** Begin **

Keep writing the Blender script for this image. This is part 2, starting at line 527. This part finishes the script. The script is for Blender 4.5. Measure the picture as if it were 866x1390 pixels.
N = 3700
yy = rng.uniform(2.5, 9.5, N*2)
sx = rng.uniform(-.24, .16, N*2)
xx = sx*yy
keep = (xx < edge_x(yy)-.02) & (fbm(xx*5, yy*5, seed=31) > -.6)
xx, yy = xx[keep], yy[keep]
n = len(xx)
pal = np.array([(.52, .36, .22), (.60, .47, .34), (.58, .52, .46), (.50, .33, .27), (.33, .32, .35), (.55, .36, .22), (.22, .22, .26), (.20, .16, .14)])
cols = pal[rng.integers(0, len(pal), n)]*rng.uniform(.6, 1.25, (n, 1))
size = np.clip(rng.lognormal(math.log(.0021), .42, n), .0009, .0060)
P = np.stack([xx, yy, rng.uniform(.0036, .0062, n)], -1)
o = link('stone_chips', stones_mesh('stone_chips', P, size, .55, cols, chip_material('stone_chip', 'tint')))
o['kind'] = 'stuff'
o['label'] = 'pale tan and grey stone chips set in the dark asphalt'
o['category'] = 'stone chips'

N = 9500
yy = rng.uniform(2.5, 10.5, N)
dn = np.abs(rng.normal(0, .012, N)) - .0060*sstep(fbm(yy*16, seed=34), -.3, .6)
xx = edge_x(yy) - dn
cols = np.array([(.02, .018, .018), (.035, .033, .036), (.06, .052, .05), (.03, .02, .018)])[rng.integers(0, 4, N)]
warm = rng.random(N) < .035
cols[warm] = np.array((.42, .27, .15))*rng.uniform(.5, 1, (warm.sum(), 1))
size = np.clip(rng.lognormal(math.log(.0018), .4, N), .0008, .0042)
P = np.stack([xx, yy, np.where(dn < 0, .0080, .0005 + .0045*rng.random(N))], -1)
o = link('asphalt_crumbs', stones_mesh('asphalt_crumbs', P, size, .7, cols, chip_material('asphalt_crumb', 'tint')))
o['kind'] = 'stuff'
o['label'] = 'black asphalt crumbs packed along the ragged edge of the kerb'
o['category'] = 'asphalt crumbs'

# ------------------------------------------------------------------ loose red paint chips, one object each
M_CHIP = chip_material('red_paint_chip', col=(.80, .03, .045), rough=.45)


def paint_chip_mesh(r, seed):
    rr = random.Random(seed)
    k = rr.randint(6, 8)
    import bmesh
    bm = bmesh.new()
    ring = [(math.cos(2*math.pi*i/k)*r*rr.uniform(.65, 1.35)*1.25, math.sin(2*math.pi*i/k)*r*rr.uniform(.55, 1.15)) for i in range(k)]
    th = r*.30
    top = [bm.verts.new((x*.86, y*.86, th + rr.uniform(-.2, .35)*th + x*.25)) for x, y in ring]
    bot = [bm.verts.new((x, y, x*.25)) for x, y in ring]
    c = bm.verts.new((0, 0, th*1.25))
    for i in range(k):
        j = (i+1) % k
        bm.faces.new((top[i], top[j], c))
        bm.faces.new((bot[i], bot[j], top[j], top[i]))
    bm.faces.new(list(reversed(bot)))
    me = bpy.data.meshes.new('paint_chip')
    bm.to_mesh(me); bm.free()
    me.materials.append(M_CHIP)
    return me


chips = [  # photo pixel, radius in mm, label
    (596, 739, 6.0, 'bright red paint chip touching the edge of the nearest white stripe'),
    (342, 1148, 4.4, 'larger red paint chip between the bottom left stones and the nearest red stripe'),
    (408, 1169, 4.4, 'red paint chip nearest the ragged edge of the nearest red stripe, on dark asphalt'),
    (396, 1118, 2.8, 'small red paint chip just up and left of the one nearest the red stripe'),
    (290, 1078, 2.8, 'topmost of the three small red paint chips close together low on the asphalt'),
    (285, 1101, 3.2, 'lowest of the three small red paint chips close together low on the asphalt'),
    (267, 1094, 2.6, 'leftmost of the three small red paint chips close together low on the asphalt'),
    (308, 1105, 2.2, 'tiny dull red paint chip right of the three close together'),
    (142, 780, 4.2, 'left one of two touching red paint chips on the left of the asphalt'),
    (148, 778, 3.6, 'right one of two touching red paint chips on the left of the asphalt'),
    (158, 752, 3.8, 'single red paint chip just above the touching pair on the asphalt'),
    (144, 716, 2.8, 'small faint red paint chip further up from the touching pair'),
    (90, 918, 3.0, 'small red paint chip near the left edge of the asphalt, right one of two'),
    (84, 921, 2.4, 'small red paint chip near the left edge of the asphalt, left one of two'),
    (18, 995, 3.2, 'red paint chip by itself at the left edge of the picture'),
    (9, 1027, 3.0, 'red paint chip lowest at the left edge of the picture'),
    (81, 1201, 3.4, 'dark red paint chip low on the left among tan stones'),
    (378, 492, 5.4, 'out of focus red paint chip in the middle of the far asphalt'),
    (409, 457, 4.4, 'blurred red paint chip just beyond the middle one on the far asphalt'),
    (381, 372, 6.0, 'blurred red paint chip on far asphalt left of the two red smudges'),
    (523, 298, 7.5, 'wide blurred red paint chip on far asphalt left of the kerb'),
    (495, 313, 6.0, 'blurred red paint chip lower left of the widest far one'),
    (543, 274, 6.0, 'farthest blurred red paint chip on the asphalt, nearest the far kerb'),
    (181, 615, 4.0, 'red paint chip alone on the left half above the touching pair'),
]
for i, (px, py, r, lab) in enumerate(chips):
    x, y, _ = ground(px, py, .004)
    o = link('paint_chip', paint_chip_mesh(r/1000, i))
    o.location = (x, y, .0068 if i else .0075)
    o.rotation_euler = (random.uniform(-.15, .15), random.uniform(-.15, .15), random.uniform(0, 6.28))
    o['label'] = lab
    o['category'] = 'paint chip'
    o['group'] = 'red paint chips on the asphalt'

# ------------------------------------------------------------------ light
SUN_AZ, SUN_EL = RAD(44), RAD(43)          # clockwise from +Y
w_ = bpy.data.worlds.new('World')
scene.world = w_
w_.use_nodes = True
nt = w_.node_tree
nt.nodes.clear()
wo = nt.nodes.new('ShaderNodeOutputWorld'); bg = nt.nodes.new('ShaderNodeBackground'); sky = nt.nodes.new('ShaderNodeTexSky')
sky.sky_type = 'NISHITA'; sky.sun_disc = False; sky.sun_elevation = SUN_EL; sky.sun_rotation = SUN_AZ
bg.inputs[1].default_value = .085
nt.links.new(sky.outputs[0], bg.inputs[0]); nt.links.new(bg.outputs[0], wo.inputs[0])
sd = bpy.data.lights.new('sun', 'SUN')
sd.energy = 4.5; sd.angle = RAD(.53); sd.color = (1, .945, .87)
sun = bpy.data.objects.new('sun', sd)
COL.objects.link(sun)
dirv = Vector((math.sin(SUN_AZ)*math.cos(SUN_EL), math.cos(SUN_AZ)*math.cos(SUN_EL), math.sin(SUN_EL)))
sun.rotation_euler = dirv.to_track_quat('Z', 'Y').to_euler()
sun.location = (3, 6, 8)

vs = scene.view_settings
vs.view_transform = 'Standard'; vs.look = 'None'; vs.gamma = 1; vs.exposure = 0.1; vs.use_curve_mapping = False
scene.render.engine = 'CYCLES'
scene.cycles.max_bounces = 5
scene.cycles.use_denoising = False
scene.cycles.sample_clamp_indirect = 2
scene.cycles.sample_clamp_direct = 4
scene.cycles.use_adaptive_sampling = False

** End **

■ Given task:
Return exactly the lines from the beginning of the data above through the one containing "col=(.80, .03, .045), rough=.45)", please. Include both end lines and add nothing else.

■ Answer to this exercise:
Keep writing the Blender script for this image. This is part 2, starting at line 527. This part finishes the script. The script is for Blender 4.5. Measure the picture as if it were 866x1390 pixels.
N = 3700
yy = rng.uniform(2.5, 9.5, N*2)
sx = rng.uniform(-.24, .16, N*2)
xx = sx*yy
keep = (xx < edge_x(yy)-.02) & (fbm(xx*5, yy*5, seed=31) > -.6)
xx, yy = xx[keep], yy[keep]
n = len(xx)
pal = np.array([(.52, .36, .22), (.60, .47, .34), (.58, .52, .46), (.50, .33, .27), (.33, .32, .35), (.55, .36, .22), (.22, .22, .26), (.20, .16, .14)])
cols = pal[rng.integers(0, len(pal), n)]*rng.uniform(.6, 1.25, (n, 1))
size = np.clip(rng.lognormal(math.log(.0021), .42, n), .0009, .0060)
P = np.stack([xx, yy, rng.uniform(.0036, .0062, n)], -1)
o = link('stone_chips', stones_mesh('stone_chips', P, size, .55, cols, chip_material('stone_chip', 'tint')))
o['kind'] = 'stuff'
o['label'] = 'pale tan and grey stone chips set in the dark asphalt'
o['category'] = 'stone chips'

N = 9500
yy = rng.uniform(2.5, 10.5, N)
dn = np.abs(rng.normal(0, .012, N)) - .0060*sstep(fbm(yy*16, seed=34), -.3, .6)
xx = edge_x(yy) - dn
cols = np.array([(.02, .018, .018), (.035, .033, .036), (.06, .052, .05), (.03, .02, .018)])[rng.integers(0, 4, N)]
warm = rng.random(N) < .035
cols[warm] = np.array((.42, .27, .15))*rng.uniform(.5, 1, (warm.sum(), 1))
size = np.clip(rng.lognormal(math.log(.0018), .4, N), .0008, .0042)
P = np.stack([xx, yy, np.where(dn < 0, .0080, .0005 + .0045*rng.random(N))], -1)
o = link('asphalt_crumbs', stones_mesh('asphalt_crumbs', P, size, .7, cols, chip_material('asphalt_crumb', 'tint')))
o['kind'] = 'stuff'
o['label'] = 'black asphalt crumbs packed along the ragged edge of the kerb'
o['category'] = 'asphalt crumbs'

# ------------------------------------------------------------------ loose red paint chips, one object each
M_CHIP = chip_material('red_paint_chip', col=(.80, .03, .045), rough=.45)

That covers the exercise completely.